I think this is a separate conversation around why we don't change stuff on the players without letting them know.

If they can think of something, sure. But as I said... I don't think it's possible to do what they are looking for. The only options I can see are not leveling the party so that all adventures can be written at level and never get bumped up... the CRs get bumped for higher-level parties by increasing the numbers of enemies rather than the power of the enemies... or they bite the bullet and raise the power of the enemies to go along with the party leveling up because it's the easiest way to accomplish having adventures that the players are challenged by without having massive amounts of crappy enemies to wade through.
That's a false trilemma all on it's own, as several posts here have shown.
 

Voadam

Legend
My understanding is that Curse of Strahd is decently open about which of the multiple threats and plots to engage in at various levels between arrival and final Strahd showdown. I only played and have not read through it though.
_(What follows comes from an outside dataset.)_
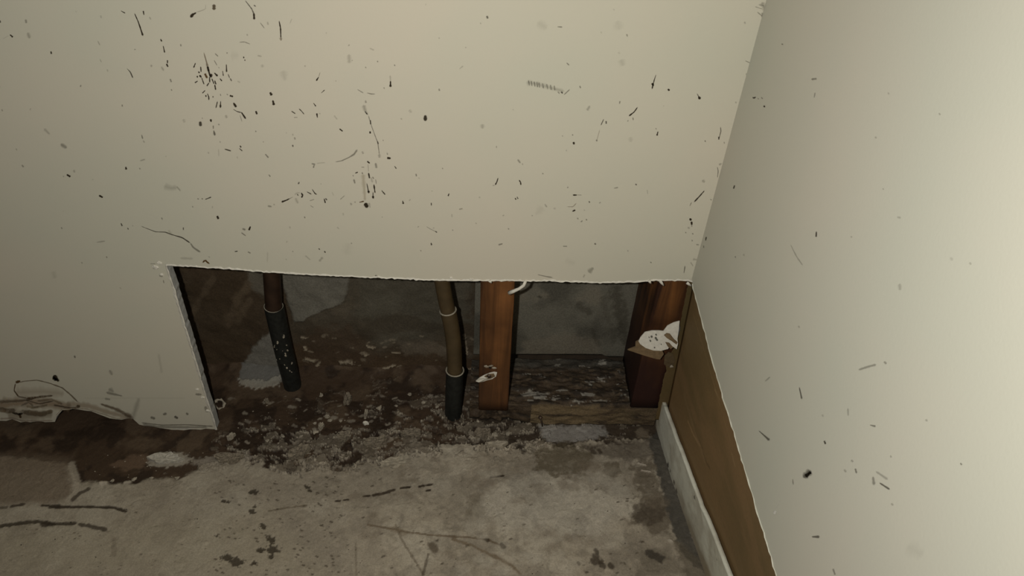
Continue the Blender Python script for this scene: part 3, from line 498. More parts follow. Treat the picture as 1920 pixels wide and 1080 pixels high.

Bound accuracy in design helps out 5e more than would be the case for 4e or 3e here.
 

Stalker0

Legend
I should also note that I am not at all suggesting villains sitting around and doing nothing -- just not having quantum CRs.
But wasn't this the very point of your narrative about each of them having a piece of the BBEG power, and that as they die that piece flows into the remaining BBEGs?

That's the very narrative reasons for the quantum CRs, just as the players only level when they kill a BBEG, its 100% a personal mechanic you have imposed to meet the narrative of your game, and there is absolutely nothing wrong with that.